------ Provided records
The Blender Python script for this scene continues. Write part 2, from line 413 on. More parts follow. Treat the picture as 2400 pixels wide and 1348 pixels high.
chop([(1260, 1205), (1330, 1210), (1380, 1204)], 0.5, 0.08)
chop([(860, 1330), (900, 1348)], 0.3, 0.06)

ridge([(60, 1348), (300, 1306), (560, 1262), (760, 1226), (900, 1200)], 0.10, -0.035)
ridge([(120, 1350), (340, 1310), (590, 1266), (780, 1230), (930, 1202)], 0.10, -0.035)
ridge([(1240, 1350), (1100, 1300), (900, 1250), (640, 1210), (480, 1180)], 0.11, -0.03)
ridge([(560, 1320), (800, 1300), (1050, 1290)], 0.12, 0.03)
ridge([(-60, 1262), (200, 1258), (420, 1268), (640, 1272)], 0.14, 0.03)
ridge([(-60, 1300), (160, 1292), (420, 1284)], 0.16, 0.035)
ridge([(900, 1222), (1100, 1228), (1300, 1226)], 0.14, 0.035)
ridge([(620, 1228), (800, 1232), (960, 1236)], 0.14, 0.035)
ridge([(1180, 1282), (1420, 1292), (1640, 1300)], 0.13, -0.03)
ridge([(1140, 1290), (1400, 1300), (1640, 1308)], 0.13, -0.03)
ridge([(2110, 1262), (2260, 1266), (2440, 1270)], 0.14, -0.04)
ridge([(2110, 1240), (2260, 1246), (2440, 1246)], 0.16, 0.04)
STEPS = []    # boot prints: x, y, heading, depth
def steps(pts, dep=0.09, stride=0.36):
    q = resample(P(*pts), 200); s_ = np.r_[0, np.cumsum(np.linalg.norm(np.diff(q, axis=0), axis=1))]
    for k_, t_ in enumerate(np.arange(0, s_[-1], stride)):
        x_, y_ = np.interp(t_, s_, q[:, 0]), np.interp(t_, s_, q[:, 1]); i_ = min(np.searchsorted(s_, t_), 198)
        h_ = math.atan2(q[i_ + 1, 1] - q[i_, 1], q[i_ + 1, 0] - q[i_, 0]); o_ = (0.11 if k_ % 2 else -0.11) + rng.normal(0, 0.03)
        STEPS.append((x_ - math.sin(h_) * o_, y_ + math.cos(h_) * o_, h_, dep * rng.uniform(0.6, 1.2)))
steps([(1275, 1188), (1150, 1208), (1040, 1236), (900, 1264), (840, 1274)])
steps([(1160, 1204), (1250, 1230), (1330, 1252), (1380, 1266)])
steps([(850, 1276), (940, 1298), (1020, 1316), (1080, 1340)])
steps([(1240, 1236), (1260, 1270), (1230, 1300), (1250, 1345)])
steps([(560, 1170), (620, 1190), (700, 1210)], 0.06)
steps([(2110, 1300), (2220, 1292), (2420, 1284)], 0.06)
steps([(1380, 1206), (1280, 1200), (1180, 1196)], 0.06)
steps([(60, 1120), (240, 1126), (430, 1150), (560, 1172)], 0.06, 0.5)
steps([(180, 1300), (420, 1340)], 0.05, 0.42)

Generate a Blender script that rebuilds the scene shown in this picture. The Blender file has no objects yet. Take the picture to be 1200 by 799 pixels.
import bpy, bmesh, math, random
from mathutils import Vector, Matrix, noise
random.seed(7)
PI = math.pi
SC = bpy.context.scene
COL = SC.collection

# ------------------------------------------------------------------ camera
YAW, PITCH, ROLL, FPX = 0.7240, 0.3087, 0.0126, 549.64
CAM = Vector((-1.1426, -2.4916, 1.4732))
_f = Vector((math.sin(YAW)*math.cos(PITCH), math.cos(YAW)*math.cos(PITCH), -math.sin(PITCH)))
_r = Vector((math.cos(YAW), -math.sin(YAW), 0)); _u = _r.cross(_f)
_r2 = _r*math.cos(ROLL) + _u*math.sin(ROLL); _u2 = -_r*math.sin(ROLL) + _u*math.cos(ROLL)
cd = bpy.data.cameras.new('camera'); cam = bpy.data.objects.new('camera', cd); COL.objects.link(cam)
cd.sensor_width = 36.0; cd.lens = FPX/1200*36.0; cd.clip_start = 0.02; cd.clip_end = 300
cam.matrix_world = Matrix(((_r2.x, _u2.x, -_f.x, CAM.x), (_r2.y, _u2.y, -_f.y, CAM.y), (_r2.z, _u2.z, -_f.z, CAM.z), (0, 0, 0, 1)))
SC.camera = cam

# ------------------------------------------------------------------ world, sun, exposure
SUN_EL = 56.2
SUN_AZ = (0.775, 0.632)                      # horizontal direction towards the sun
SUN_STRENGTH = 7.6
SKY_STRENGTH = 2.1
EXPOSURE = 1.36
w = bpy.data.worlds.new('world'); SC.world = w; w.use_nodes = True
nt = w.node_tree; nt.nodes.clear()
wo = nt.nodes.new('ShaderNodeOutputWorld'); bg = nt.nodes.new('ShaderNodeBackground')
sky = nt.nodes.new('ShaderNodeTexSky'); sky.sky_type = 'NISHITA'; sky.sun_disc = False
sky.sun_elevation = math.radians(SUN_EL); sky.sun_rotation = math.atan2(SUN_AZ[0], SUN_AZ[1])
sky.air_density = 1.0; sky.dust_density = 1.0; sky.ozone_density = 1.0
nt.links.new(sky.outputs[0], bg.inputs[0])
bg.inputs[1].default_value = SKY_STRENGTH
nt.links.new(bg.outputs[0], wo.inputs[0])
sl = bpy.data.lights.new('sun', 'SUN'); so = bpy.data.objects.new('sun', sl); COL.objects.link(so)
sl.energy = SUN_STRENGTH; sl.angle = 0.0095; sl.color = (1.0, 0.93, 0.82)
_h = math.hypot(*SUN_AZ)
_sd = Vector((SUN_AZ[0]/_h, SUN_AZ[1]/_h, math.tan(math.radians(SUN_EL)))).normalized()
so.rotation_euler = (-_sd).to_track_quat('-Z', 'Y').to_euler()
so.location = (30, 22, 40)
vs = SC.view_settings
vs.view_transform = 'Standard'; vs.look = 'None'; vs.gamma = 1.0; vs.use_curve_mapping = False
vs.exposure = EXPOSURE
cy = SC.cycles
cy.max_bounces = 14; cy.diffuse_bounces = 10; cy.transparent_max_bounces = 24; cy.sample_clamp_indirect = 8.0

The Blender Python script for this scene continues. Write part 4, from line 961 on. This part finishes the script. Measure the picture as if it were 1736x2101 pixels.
------------
▶ _Challenge_: Tally up the lines of the listing containing the word "this". Give only the total.

▶ _Output of the task_: 3